Além do mais, Ávila lembra que, do valor arrecadado pela União com a parcela do "excedente em óleo", apenas 50% serão destinados para as áreas sociais, pois a outra metade será destinada para aplicações financeiras, preferencialmente no exterior (por meio do chamado "Fundo Social"), e apenas o rendimento destas aplicações será aplicado nas áreas sociais. "Se é que haverá rendimento, dadas as baixas taxas de juros no mercado internacional e a abundância de papéis que podem se mostrar "podres" da noite para o dia, em um ambiente de Crise Global", questiona o economista.
Todos os movimentos sociais comprometidos com a defesa da soberania nacional foram contrários ao leilão de Libra, assim como os petroleiros, que continuam em greve e a quem manifestamos todo o nosso apoio e solidariedade.
Importante ressaltar ainda que a Petrobras já foi em grande parte privatizada, pois seu lucro é distribuído preponderantemente aos investidores privados, e a parcela pertencente à União deve ser utilizada obrigatoriamente para o pagamento da dívida pública, conforme manda a Lei 9.530/1997.
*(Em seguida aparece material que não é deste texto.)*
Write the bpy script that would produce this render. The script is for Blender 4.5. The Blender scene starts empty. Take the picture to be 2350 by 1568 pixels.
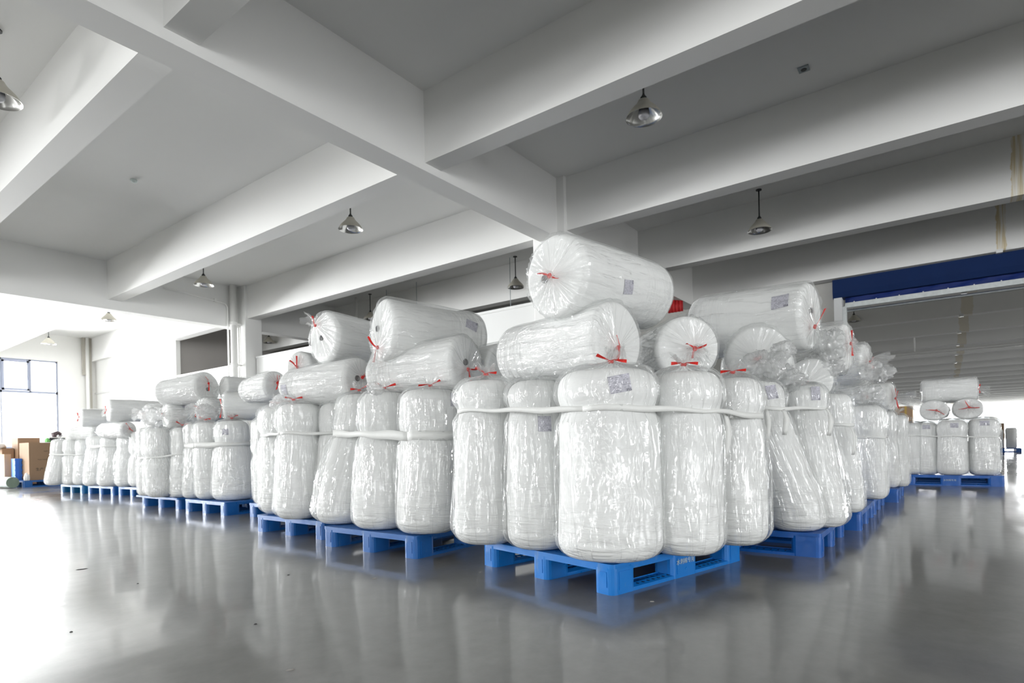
import bpy, math, random
import numpy as np
from mathutils import Vector, Matrix
PI = math.pi
R = math.radians
# The whole building is laid out in metres on its own grid: x runs along the main girders
# (away to the right in the photograph), y runs along the cross beams (away to the left), z up.
sc = bpy.context.scene
C = sc.collection

# ---------------------------------------------------------------- camera
cd = bpy.data.cameras.new('camera')
cam = bpy.data.objects.new('camera', cd); C.objects.link(cam)
cd.sensor_width = 36.0
cd.lens = 36.0 * 1335.0 / 2350.0
cd.shift_y = (1017.0 - 784.0) / 2350.0
cd.clip_end = 400
cd.dof.use_dof = True
cd.dof.focus_distance = 3.35
cd.dof.aperture_fstop = 3.5
cam.matrix_world = (Matrix.Translation((0, 0, 0.75)) @ Matrix.Rotation(R(-53.2), 4, 'Z')
                    @ Matrix.Rotation(R(90), 4, 'X') @ Matrix.Rotation(R(-1.25), 4, 'Z'))
sc.camera = cam

# ---------------------------------------------------------------- colour, world, light
vs = sc.view_settings
vs.view_transform = 'Standard'; vs.look = 'None'; vs.gamma = 1.0
vs.use_curve_mapping = False
vs.exposure = 0.0
sc.cycles.use_denoising = True
sc.cycles.max_bounces = 9
sc.cycles.diffuse_bounces = 6
sc.cycles.glossy_bounces = 4
sc.cycles.transmission_bounces = 4
sc.cycles.transparent_max_bounces = 16
sc.cycles.sample_clamp_indirect = 8.0
sc.cycles.caustics_reflective = False
sc.cycles.caustics_refractive = False
w = bpy.data.worlds.new('overcast_sky'); sc.world = w
w.use_nodes = True
w.node_tree.nodes['Background'].inputs[0].default_value = (0.95, 0.98, 1.0, 1)
w.node_tree.nodes['Background'].inputs[1].default_value = 2.0

def window_light(name, loc, rot, sx, sz, radiance, col=(0.978, 0.990, 1.0)):
    """daylight standing in a window opening: a panel of the opening's own size just outside the glass"""
    l = bpy.data.lights.new(name, 'AREA'); l.shape = 'RECTANGLE'
    l.size = sx; l.size_y = sz; l.energy = radiance * PI * sx * sz; l.color = col
    o = bpy.data.objects.new(name, l); C.objects.link(o)
    o.location = loc; o.rotation_euler = rot
    return o
WZ0, WZ1 = 0.95, 4.2
LEFT_WIN = [(-9.9, -6.6), (-5.2, -1.9), (-0.55, 2.75), (4.05, 7.37)] + [(18.5 + 7.2 * i, 22.5 + 7.2 * i) for i in range(10)]       # openings in the left wall (x ranges); second-hall run added to brighten it
BACK_WIN = [(-21, -18.8), (-14.2, -12.0), (-7.6, -5.6), (-1.4, 0.4), (4.6, 6.2), (10.2, 12.0), (15.6, 17.6), (20.4, 23.4)]  # behind the camera (y ranges)
RIGHT_WIN = [(-11.5, -8), (-6.5, -3), (-1.5, 2), (3.5, 7), (8.6, 12.1)] + [(18.5 + 7.2 * i, 22.5 + 7.2 * i) for i in range(10)]   # far right wall (x ranges); second-hall run unseen, added for more light
FAR_WIN = [(-24 + 4.9 * i, -24 + 4.9 * i + 4.3) for i in range(10)]       # end of the second hall (y ranges)
XB, YR, YL, XM, XF = -13.0, -24.0, 26.9, 15.25, 95.0
L_LEFT, L_BACK, L_RIGHT, L_FAR = 66.0, 18.0, 18.0, 60.0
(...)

Quando o governo FHC promoveu a grande privataria dos anos 1990, um dos argumentos era o de que era necessário ter caixa para pagar os compromissos e respeitar os contratos. Isso implicou na entrega a preços módicos de setores estratégicos da economia - que hoje dão lucros extraordinários aos seus donos privados - em nome do curto prazo, comprometendo o futuro do país. Pois há apenas uma diferença em relação ao que fez o governo Dilma: o tamanho da privatização, que agora pode ser considerada a maior da História. Os benefícios de curto prazo que são agora incorporados ao ufanismo oficial cobrarão o seu preço das gerações futuras.